Wednesday 18 Jul 2018 | 07:38 | SYDNEY
Wednesday 18 Jul 2018 | 07:38 | SYDNEY

Learning to say 'No, Minister'


Sam Roggeveen


4 September 2009 15:19

Is it a coincidence that this has emerged at around the same time as this? First:

The Howard government actively discouraged official advice on whether Australia should commit to the Iraq war and was given no such advice, senior public servants who ran the departments of Prime Minister and Cabinet, Foreign Affairs and Defence have revealed. The disclosures show the dominance of ministers in the Iraq war decision and their insistence that advice concern "how" to wage the war, not "whether" it was right for Australia.

And separately:

Public servants should not shy away from big ideas or be afraid to be bold, Prime Minister Kevin Rudd said...Mr Rudd wants "sweeping reform" in the shape of a long range blueprint for change on his desk by early next year..."As I have said before, we cannot afford a culture where the public service only tells the government what it wants to hear."

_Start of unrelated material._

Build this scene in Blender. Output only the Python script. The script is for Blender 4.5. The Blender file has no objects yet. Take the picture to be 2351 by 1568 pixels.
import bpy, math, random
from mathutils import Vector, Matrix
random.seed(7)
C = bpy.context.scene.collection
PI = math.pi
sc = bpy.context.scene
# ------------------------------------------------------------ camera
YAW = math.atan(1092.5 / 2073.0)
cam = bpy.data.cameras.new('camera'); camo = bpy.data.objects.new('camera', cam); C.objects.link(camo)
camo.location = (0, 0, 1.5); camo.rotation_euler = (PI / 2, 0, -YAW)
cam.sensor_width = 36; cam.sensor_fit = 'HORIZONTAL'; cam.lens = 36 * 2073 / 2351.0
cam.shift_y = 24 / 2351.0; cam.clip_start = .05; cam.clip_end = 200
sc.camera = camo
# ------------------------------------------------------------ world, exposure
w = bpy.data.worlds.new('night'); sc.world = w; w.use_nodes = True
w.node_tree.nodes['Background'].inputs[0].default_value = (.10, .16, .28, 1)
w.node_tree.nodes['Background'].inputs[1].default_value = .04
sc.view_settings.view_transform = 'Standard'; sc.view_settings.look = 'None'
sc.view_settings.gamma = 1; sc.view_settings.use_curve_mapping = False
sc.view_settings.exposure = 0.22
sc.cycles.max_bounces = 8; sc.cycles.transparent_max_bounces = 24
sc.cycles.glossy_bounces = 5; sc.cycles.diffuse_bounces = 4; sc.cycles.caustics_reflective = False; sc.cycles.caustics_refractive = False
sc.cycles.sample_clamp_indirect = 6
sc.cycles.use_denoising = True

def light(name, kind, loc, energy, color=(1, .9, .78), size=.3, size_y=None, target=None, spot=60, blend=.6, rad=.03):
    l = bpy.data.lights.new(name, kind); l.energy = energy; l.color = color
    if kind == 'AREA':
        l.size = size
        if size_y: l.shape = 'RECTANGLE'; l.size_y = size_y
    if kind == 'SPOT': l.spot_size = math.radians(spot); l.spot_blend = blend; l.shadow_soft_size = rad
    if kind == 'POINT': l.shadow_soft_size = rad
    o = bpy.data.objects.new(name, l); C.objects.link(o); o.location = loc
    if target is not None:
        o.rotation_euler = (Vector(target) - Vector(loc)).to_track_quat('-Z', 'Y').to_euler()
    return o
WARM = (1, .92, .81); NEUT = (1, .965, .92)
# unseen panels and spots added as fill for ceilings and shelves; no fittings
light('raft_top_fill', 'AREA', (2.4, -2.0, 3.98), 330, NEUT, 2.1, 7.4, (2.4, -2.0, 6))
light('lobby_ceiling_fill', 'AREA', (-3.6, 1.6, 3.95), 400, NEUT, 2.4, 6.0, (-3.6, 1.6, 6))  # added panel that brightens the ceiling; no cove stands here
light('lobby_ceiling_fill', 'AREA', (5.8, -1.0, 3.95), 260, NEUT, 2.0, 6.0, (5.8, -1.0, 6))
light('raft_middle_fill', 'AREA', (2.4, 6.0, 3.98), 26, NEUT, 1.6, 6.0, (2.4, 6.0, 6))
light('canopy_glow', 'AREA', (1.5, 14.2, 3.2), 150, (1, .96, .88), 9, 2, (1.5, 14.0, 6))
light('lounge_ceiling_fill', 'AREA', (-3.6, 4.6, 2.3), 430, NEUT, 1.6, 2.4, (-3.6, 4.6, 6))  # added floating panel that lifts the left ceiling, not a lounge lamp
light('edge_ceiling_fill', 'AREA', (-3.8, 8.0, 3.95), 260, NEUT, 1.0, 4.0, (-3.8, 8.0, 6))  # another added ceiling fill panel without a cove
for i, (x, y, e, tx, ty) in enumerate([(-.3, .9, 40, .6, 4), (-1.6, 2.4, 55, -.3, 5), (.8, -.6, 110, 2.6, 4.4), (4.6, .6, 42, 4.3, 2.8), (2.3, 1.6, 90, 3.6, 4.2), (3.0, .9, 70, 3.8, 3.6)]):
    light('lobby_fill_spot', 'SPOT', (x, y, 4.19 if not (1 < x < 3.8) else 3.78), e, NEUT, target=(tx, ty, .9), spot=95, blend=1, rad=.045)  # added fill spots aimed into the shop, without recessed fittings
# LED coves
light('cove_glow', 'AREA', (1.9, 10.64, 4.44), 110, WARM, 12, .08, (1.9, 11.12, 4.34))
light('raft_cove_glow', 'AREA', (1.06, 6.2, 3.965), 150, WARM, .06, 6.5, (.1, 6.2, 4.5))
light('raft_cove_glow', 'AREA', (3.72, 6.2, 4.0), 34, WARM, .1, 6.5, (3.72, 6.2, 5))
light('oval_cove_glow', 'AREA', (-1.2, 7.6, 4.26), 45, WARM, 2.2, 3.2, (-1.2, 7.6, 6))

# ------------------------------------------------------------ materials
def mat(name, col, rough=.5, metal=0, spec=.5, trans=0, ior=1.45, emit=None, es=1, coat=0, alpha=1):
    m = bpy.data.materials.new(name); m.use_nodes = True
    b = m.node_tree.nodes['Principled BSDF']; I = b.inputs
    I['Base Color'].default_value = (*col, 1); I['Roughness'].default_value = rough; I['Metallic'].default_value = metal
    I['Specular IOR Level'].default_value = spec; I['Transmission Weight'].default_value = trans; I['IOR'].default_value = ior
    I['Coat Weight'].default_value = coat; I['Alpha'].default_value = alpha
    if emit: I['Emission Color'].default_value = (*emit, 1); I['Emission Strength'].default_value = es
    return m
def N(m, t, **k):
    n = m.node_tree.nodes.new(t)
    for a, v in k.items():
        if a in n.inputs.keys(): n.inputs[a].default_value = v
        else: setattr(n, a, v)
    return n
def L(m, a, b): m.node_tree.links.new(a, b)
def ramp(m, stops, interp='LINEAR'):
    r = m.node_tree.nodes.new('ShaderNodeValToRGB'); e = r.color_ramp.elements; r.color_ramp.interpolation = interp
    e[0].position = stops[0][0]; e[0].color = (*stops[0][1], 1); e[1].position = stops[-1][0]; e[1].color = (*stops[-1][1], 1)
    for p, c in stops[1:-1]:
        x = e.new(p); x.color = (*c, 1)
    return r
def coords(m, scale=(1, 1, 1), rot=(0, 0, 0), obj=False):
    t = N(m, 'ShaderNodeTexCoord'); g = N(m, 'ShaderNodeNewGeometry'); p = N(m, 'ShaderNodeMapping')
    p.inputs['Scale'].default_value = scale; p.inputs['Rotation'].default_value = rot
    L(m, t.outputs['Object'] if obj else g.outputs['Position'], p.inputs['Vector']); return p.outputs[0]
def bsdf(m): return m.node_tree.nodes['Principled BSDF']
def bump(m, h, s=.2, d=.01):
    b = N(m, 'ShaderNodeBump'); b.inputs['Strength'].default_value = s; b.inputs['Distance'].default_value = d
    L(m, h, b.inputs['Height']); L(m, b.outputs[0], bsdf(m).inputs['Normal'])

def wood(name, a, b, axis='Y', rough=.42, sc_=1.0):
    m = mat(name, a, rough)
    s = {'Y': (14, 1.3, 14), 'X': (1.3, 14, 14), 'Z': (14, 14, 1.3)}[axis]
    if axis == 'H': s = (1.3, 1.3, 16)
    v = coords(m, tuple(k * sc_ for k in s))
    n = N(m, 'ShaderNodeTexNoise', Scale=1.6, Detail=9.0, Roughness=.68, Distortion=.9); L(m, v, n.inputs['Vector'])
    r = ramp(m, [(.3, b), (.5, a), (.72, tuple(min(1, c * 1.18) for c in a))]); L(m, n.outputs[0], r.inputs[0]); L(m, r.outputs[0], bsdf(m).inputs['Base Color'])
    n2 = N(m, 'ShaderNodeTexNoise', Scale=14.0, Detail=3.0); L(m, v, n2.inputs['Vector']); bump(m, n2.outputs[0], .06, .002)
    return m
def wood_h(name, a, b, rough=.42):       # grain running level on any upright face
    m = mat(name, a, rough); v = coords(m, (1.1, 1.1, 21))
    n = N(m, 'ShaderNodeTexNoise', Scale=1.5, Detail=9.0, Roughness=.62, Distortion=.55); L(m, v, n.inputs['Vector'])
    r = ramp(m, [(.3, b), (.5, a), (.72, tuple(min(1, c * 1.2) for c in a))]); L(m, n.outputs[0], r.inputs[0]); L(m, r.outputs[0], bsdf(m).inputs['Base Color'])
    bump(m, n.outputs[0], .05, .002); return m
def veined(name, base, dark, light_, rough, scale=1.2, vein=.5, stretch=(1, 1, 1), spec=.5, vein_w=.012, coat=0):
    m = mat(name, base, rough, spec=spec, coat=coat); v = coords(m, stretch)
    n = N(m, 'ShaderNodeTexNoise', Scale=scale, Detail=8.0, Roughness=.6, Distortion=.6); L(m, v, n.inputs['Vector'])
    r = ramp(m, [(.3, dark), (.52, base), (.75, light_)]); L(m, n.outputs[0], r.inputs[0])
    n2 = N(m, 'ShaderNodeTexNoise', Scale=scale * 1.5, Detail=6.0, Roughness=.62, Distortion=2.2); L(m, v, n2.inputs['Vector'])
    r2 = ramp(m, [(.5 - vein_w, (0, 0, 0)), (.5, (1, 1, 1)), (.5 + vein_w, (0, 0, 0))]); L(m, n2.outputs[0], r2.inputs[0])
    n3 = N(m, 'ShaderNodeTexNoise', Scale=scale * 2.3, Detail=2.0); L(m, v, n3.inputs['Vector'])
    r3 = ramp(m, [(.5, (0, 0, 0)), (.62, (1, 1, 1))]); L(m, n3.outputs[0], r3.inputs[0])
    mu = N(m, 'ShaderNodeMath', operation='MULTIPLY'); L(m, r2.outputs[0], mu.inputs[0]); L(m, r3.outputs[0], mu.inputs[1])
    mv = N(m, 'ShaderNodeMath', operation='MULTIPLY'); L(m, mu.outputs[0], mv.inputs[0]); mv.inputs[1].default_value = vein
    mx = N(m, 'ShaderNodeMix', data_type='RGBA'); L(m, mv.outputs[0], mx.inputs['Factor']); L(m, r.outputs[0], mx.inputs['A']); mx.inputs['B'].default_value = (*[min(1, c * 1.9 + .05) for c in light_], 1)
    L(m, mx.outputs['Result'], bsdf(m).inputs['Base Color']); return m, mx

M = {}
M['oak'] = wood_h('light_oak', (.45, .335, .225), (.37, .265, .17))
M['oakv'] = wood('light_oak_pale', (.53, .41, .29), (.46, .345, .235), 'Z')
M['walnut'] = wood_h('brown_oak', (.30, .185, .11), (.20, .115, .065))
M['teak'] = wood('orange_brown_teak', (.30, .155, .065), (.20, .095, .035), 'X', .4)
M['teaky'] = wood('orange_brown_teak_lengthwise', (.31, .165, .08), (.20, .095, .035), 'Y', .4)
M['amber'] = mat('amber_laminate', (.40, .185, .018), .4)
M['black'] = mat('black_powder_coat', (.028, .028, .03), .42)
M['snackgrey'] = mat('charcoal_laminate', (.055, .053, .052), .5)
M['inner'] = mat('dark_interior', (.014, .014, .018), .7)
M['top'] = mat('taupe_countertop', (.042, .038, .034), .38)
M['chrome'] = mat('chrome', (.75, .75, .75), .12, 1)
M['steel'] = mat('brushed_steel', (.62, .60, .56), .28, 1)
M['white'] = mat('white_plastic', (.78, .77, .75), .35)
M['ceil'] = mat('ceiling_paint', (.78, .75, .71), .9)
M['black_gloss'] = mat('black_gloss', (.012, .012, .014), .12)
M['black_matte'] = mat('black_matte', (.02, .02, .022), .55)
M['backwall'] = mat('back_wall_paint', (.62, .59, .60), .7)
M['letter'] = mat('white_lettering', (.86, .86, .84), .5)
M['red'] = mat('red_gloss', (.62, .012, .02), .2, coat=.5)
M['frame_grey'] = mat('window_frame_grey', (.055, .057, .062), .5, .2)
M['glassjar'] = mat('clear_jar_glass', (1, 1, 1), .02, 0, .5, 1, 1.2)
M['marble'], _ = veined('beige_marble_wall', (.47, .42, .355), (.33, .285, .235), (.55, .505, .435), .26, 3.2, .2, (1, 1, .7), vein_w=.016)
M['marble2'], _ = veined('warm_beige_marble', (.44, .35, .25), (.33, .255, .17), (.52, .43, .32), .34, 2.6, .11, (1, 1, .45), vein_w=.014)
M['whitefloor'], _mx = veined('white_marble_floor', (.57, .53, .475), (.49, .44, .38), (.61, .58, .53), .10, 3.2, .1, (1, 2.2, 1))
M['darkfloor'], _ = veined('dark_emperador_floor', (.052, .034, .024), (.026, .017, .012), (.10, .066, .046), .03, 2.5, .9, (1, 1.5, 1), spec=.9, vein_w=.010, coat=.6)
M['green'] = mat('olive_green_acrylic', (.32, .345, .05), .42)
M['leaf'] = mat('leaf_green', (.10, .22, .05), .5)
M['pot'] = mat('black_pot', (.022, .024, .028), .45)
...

Rudd's whole speech is worth a read. The calls for more long-range strategic thinking from the APS are welcome, as are suggestions for greater flow of experts between government and research institutions — although for think tanks, that carries dangers too.

The stuff about greater cohesion and espirit de corps in the APS sounds strangely like what Graeme Dobell wrote about in July, although Rudd's 'cohesion' and 'espirit de corps' sound much more benign than Graeme's 'centralisation' and 'amalgamation'.